The co-learning AI builds on the established generic AI solution and extends virtual geometric validation (VGA) with continuous, customised learning. It uses historical decisions, current assessments and customer-specific data to adapt to the respective requirements and continuously learn about problem cases. The co-learning AI thus expands its knowledge of customer-specific data and situations. As a result, it can evaluate more relationships independently and is also much more efficient with new data sets.
The generic AI forms the solid foundation: it automates central process steps, visualises conflict points, provides evaluation suggestions and reduces manual effort. The solution can be used universally, increases the efficiency of the VGA process by up to 50 per cent and ensures that geometric conflicts can be assessed faster, more consistently and with less effort.
With AI learning, companies combine the stability and efficiency of the generic solution with individual customisation: the automated analysis is intelligently trained, continuously improved and enables fully digital, precise and efficient geometric validation.
The co-learning AI continuously learns from real assessments. Various factors such as component relationships, metadata and contextual information are taken into account for the training. As a result, the AI recognises that the same problem can be assessed differently depending on the context. Without co-learning mechanisms, experts still have to take these differences into account manually, which can lead to rework, queries and evaluation deviations despite automation.

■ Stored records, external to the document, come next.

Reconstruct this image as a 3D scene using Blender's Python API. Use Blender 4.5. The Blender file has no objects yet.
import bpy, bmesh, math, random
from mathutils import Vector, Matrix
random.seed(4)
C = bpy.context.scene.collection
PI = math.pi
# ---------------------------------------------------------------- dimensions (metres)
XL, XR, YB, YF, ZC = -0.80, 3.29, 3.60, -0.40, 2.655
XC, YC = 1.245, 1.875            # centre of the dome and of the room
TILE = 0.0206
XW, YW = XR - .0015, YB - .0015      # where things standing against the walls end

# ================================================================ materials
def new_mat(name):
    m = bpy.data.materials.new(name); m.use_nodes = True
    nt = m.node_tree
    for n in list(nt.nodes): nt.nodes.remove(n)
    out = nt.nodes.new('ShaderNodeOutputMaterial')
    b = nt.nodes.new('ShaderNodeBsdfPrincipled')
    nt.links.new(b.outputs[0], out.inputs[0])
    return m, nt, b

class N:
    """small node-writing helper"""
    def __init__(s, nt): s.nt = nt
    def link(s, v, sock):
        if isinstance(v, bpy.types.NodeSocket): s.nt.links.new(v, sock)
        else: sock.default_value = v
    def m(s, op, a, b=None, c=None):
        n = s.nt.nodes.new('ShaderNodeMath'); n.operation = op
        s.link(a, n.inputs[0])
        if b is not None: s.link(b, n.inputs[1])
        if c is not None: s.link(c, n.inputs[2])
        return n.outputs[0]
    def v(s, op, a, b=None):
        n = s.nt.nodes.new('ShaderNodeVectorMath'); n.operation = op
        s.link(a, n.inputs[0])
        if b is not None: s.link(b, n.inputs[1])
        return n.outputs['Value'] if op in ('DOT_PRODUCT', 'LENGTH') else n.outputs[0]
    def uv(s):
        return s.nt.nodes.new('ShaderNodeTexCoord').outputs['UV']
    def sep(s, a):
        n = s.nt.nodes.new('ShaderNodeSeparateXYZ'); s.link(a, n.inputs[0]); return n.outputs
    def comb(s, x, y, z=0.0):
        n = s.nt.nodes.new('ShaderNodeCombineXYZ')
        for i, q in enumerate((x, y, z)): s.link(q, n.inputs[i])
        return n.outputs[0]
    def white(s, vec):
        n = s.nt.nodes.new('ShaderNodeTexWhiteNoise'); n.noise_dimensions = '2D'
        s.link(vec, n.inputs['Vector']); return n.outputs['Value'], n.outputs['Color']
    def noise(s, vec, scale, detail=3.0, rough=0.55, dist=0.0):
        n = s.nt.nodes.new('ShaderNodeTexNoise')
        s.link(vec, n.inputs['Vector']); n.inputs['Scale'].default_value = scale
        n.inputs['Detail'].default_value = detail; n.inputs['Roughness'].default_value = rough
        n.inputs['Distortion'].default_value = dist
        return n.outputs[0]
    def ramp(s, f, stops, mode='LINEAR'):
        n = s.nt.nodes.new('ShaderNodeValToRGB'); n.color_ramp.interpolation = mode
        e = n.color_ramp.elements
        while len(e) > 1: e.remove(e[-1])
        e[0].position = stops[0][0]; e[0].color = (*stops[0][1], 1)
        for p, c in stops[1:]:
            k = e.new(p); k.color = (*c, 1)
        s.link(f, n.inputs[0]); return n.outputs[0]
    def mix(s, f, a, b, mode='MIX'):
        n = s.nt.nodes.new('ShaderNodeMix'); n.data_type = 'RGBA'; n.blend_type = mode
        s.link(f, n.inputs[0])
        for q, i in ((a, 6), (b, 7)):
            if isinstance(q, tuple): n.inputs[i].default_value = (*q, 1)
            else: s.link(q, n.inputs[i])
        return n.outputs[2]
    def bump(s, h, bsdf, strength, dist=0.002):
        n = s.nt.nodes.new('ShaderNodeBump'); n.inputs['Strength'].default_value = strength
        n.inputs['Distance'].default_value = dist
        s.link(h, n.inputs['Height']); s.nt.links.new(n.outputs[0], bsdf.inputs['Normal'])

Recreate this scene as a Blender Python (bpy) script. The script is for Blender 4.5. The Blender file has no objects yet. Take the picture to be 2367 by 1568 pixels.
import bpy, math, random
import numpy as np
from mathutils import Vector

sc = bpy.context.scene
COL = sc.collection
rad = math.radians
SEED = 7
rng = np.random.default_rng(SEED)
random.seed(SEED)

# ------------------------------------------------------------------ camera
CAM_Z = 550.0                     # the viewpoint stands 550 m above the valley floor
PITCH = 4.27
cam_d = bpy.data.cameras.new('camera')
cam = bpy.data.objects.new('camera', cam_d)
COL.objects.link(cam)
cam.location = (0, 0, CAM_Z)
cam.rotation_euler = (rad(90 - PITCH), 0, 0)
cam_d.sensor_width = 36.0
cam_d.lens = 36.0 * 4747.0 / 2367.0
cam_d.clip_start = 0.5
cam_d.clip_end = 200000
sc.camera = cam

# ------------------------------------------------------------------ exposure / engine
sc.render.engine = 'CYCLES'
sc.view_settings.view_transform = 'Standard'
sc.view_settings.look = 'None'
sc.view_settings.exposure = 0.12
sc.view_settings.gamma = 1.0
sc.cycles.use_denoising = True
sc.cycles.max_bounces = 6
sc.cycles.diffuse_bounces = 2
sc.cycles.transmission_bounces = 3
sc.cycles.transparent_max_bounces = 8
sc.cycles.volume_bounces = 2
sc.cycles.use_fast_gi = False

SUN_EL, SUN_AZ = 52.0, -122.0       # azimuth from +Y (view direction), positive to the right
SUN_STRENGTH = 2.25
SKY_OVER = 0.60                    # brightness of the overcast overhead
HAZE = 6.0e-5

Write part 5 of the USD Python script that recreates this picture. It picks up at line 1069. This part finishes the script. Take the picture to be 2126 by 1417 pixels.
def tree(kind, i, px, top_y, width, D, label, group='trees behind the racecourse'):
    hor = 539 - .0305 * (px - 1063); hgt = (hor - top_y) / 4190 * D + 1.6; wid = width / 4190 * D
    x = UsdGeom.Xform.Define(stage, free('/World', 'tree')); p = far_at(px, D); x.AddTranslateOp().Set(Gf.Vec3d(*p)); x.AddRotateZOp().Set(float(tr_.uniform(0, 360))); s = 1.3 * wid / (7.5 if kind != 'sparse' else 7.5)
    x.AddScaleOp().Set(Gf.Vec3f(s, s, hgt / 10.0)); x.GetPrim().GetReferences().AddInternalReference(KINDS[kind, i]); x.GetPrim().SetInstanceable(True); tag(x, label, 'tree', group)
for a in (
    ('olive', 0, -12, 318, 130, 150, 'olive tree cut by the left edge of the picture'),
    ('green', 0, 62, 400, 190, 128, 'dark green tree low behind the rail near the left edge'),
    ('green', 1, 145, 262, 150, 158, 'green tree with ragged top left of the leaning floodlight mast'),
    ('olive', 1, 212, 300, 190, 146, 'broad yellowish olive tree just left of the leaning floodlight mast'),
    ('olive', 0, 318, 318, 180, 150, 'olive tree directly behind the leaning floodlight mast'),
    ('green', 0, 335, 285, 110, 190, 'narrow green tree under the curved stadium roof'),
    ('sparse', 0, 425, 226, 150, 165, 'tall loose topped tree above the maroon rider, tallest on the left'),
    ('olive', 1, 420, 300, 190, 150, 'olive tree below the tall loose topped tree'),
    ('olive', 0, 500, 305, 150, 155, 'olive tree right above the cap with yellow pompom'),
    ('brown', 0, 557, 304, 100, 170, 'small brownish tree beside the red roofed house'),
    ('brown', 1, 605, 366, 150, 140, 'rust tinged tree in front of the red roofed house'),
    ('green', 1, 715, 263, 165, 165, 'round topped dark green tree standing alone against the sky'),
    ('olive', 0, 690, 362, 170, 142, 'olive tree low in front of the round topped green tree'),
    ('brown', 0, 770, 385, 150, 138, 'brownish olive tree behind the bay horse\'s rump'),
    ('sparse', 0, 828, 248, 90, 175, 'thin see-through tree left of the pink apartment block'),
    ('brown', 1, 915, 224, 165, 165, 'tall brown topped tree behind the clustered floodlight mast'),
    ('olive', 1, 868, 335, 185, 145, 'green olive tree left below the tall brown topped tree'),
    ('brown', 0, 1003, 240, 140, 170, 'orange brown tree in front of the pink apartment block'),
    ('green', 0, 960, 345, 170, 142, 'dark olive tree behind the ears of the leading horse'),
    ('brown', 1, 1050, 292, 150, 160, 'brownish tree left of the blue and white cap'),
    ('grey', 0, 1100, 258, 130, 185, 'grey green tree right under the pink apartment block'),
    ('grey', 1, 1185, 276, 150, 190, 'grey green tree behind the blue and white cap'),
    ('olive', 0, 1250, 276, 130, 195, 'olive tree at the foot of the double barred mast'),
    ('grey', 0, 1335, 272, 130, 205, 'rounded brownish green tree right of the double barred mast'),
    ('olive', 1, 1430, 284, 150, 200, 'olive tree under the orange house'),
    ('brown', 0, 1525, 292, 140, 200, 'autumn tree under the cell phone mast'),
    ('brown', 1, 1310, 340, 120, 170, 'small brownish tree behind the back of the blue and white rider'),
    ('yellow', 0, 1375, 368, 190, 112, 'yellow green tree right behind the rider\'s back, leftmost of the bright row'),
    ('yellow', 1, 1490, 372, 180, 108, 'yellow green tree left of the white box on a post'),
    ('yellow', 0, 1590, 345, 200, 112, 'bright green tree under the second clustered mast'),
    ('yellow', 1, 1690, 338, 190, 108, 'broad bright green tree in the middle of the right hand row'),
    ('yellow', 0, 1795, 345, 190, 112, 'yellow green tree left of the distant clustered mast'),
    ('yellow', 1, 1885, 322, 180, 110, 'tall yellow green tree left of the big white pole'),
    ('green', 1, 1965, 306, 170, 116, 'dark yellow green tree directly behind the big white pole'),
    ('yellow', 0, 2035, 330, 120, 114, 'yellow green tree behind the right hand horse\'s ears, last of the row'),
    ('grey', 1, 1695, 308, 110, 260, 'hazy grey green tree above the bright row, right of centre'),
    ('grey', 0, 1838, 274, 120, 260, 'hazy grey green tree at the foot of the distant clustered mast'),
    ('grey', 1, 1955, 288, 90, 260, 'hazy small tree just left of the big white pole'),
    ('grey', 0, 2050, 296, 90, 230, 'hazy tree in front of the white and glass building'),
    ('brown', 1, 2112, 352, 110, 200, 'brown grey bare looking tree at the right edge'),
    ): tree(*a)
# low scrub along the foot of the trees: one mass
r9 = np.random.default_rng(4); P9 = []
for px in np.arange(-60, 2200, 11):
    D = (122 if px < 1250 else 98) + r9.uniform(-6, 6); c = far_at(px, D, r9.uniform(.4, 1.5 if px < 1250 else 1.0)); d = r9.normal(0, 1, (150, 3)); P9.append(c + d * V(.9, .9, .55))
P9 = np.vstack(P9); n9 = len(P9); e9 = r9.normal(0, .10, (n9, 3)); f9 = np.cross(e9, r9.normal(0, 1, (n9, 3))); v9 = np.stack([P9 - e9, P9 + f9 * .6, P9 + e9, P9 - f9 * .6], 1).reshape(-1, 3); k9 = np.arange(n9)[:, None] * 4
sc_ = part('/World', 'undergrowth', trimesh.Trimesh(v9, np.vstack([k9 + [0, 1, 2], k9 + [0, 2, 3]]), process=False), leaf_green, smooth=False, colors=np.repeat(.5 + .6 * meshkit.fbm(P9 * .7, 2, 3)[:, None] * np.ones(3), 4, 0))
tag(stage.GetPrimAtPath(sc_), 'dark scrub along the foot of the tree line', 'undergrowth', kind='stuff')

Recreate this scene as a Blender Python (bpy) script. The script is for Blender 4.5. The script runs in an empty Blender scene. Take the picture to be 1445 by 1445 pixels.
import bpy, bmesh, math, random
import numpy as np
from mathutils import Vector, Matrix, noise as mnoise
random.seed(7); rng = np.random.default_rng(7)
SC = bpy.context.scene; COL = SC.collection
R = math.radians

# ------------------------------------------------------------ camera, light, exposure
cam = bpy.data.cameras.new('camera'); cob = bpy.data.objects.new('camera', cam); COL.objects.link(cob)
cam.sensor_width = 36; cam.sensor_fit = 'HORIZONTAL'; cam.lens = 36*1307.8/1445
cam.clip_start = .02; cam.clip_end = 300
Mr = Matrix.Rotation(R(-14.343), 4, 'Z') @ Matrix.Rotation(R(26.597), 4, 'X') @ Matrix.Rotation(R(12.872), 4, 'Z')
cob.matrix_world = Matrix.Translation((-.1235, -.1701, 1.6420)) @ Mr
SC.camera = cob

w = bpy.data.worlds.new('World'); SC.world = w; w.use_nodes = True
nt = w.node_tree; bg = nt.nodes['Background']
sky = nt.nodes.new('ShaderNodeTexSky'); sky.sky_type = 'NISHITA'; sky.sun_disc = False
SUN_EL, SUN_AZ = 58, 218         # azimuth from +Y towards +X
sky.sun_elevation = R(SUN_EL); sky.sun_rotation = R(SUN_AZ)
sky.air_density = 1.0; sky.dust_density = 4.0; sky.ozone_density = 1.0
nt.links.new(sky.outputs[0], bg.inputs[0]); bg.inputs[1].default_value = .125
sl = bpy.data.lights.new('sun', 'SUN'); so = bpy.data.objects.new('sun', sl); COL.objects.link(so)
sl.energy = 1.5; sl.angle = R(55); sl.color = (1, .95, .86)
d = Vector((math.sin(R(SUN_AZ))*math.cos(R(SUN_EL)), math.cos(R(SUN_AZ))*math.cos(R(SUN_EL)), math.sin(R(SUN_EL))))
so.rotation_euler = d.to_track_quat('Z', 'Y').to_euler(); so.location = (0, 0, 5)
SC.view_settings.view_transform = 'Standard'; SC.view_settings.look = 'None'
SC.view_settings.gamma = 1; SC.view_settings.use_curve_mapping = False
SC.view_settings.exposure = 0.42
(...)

The approach – it "looks over the user's shoulder" – ensures that their precision increases with each use. This reduces coordination loops, standardises decisions and significantly speeds up the entire VGA process. Depending on the level of training and confidence, the AI can provide suggestions or make its own judgements.
The co-learning AI is already being used productively and increases the efficiency of the VGA by 80 per cent. Thanks to its dynamic learning approach, it adapts individually to customer data, processes and assessment rules. The result: fewer manual assessments, faster decisions, less rework and a significantly leaner development process – with noticeably lower costs and higher data quality.